Почему мимо дома проехал грузовик, в котором находился папин сослуживец? Почему грузовик остановился? Почему этот сослуживец не забыл в суматохе постучаться в мамино окно? Она успела схватить спящего сына в одеяле, сумочку с документами и, почему-то, зимнее пальто, которое впоследствии было выменяно на что-то съедобное. Мама всю жизнь вспоминала глаза провожавшей ее квартирной хозяйки, еврейки.
В машине ехали жены и дети военных. Куда ехали, сами не понимали. Главное, чтобы на восток. В Вильнюсе стреляли из окон. Минск горел. Бомбили каждые полчаса. Во время бомбежек выскакивали из кузова и прыгали в придорожные канавы. Мама закрывала собою моего брата. Он утверждает, что помнит эти бомбежки. Доехали, тем не менее, до самой Москвы. Как доехали? Сколько времени ехали? Бог его знает. Но доехали. Первые несколько месяцев мама была уверена, что отца нет в живых.
А отец?

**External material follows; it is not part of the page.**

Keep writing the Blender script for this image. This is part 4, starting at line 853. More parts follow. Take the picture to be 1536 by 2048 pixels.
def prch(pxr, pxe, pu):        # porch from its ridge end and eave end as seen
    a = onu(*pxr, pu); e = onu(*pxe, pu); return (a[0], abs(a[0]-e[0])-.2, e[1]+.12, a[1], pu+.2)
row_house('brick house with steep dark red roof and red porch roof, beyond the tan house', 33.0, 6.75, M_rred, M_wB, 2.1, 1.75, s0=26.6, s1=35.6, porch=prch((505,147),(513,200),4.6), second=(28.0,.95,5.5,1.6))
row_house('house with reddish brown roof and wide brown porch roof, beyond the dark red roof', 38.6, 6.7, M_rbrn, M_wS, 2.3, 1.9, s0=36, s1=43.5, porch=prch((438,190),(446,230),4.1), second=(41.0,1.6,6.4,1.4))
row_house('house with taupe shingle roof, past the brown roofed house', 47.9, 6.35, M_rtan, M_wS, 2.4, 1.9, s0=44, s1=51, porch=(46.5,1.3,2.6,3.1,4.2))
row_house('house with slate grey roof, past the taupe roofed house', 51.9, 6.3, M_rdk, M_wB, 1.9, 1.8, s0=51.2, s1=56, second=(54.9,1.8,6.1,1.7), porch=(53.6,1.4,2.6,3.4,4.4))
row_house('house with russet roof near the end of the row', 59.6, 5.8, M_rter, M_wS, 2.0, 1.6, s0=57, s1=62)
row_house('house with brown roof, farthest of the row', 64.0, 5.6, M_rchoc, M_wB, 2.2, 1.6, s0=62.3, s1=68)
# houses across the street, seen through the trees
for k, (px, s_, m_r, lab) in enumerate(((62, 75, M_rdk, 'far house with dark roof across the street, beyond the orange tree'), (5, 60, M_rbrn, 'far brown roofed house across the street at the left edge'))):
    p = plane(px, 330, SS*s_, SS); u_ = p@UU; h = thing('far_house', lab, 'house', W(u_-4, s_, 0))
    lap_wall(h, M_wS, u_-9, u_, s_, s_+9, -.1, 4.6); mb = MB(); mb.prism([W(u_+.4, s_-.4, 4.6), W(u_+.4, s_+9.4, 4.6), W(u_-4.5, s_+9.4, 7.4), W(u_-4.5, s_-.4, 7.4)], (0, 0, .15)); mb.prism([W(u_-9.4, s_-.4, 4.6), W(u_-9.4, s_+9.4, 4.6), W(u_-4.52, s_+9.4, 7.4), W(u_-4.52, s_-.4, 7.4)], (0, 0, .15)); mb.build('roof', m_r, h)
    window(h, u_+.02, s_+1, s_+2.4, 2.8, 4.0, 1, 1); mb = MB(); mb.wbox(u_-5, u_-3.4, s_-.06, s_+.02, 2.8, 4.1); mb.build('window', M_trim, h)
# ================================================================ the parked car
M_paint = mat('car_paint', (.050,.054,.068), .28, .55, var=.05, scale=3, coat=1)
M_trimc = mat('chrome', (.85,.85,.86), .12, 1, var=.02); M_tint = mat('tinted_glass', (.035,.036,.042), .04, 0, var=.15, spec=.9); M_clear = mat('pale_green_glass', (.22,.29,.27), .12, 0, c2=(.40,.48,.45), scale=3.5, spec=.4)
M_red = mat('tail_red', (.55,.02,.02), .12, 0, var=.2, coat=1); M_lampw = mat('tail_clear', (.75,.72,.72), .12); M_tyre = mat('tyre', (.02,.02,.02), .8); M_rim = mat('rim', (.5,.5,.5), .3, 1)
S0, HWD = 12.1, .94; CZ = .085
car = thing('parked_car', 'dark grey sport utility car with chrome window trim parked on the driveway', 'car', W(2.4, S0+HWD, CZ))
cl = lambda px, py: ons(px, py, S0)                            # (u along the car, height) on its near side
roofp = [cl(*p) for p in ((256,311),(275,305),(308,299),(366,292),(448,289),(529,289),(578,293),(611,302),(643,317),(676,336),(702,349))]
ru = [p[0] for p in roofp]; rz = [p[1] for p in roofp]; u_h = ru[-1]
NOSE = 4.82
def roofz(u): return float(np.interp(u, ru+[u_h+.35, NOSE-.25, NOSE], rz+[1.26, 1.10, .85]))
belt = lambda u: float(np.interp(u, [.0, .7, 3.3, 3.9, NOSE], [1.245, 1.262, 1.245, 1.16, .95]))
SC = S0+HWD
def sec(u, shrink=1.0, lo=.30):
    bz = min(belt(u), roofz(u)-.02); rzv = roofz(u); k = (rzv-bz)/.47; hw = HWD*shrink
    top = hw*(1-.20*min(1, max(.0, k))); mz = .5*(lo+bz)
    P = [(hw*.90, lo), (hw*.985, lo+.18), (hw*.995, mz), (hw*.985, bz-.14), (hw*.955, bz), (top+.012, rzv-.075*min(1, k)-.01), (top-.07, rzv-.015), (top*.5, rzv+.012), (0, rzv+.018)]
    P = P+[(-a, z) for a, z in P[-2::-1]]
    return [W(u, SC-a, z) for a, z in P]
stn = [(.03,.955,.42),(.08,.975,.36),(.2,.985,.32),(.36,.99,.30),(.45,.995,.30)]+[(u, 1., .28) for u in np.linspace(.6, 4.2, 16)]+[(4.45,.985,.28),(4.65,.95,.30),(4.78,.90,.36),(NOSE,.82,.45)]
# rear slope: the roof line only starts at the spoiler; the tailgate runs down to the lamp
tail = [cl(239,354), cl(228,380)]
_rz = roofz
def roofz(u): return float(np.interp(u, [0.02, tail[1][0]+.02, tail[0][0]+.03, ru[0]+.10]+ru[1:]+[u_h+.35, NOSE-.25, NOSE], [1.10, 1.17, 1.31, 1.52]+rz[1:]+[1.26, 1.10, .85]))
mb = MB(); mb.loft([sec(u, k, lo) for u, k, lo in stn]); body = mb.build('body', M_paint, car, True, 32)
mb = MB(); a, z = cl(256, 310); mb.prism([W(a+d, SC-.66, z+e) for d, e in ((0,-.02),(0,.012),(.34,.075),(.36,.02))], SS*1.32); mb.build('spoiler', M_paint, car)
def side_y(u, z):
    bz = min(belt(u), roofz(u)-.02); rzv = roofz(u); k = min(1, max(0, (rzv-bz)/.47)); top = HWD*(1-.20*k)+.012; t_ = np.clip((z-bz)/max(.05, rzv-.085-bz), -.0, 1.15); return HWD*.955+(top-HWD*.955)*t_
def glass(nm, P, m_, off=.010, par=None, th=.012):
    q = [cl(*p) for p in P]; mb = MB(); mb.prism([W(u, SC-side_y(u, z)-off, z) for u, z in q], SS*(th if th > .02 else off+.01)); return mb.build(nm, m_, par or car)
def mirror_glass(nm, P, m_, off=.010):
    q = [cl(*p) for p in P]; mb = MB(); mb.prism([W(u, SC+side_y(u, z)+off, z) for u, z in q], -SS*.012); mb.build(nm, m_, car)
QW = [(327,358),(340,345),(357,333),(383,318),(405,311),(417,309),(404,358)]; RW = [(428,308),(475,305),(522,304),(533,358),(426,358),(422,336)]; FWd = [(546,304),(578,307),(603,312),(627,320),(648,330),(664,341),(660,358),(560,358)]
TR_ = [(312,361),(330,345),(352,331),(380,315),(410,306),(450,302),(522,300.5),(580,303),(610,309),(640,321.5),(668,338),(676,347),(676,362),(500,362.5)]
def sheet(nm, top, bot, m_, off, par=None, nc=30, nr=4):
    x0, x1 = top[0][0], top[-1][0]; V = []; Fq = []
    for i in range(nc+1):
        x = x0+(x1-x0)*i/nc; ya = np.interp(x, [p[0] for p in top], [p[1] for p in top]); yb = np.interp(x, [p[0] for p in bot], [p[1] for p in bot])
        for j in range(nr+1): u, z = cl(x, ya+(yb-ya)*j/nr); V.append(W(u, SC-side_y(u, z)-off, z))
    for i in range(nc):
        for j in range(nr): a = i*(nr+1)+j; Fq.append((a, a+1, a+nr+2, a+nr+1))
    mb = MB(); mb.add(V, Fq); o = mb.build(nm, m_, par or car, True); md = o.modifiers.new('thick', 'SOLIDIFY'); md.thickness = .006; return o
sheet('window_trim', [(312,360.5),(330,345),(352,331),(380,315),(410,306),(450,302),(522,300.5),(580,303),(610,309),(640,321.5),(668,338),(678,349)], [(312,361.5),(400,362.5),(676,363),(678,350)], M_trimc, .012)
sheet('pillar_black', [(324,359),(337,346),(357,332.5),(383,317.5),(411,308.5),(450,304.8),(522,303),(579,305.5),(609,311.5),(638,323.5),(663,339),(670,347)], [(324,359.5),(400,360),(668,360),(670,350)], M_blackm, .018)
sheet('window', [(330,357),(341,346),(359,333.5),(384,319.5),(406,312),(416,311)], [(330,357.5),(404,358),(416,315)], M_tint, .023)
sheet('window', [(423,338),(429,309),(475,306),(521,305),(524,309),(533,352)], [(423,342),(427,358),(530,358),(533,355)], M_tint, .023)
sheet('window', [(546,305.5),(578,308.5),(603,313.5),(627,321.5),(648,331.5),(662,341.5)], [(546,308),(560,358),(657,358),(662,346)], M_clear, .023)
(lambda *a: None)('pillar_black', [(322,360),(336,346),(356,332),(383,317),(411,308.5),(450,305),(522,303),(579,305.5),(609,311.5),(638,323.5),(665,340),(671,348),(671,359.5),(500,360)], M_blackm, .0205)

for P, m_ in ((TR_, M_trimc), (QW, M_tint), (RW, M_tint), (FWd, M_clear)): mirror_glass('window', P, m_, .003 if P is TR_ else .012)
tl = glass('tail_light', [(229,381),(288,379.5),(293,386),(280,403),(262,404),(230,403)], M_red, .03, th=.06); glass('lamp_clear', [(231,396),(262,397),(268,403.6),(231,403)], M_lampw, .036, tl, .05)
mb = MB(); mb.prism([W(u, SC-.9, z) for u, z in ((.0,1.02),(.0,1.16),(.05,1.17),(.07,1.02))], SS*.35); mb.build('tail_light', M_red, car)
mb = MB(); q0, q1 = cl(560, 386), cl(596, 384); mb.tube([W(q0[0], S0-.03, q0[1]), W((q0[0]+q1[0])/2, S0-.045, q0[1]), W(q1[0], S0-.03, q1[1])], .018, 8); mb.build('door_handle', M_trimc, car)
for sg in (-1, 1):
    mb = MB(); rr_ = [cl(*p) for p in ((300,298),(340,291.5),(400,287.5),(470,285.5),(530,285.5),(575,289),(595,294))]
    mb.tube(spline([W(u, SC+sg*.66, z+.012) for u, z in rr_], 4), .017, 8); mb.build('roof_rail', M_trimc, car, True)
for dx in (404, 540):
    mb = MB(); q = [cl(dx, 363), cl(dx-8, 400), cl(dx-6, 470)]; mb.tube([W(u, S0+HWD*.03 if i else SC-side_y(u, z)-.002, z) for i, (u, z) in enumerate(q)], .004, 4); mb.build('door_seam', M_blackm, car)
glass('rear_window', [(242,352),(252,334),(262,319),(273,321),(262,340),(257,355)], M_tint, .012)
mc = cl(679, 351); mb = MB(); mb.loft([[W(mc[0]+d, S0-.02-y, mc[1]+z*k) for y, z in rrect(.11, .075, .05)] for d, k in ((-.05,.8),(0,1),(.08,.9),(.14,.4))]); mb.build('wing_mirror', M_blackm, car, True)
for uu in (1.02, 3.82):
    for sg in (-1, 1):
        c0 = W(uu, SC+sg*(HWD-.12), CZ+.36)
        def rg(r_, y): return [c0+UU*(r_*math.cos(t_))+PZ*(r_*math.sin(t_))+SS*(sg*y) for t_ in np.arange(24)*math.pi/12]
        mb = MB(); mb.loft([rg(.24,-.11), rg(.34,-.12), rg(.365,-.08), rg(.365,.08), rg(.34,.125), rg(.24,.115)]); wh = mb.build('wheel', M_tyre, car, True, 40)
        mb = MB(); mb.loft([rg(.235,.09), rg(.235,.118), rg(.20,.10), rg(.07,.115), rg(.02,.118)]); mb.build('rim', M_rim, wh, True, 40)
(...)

В ту же самую ночь, в Риге, отца вместе с другими военными погрузили на какое-то судно, и судно отплыло в сторону Ленинграда. Судно разбомбили. Совсем немногие, в том числе и не умеющий плавать отец, как-то спаслись. Потом - Ленинградский фронт. Потом – осколочное ранение. Потом – умирание от дистрофии. Отец прошел всю войну и летом сорок пятого года побывал в Берлине. Но первые несколько месяцев отец был уверен, что матери нет в живых.
Они оба оказались живы. Они оба прошли через все и встретились уже в конце сорок пятого года. И все для того, чтобы через полтора года появился на свет тот, кто пишет эти строки. Так что, конечно же, моя эта война. Конечно, моя. А в другом случае - разве могла бы она сниться мне всю жизнь с такой настойчивостью?
Однажды она спросила: «Ты ел когда-нибудь варенье из роз?» Ничего себе! Варенье из роз! Какой-то прямо Андерсен! Варенье! Из роз! Неужели так бывает? «Нет, - ответил я с замиранием сердца, - никогда не ел. А такое, что ли, бывает варенье?» «Бывает. Хочешь, я привезу тебе его в следующий раз?» Еще бы не хотеть!
Можно, конечно, вспомнить и о висевшем около моей детской кроватки коврике с изображением огромного ярко-красного гриба, в тени которого, тесно прижавшись друг к другу, притулились две явно чем-то перепуганные белочки. Что так напугало их? Коврик об этом не счел нужным сообщить. Одна из первых в жизни тайн, навсегда оставшаяся не раскрытой.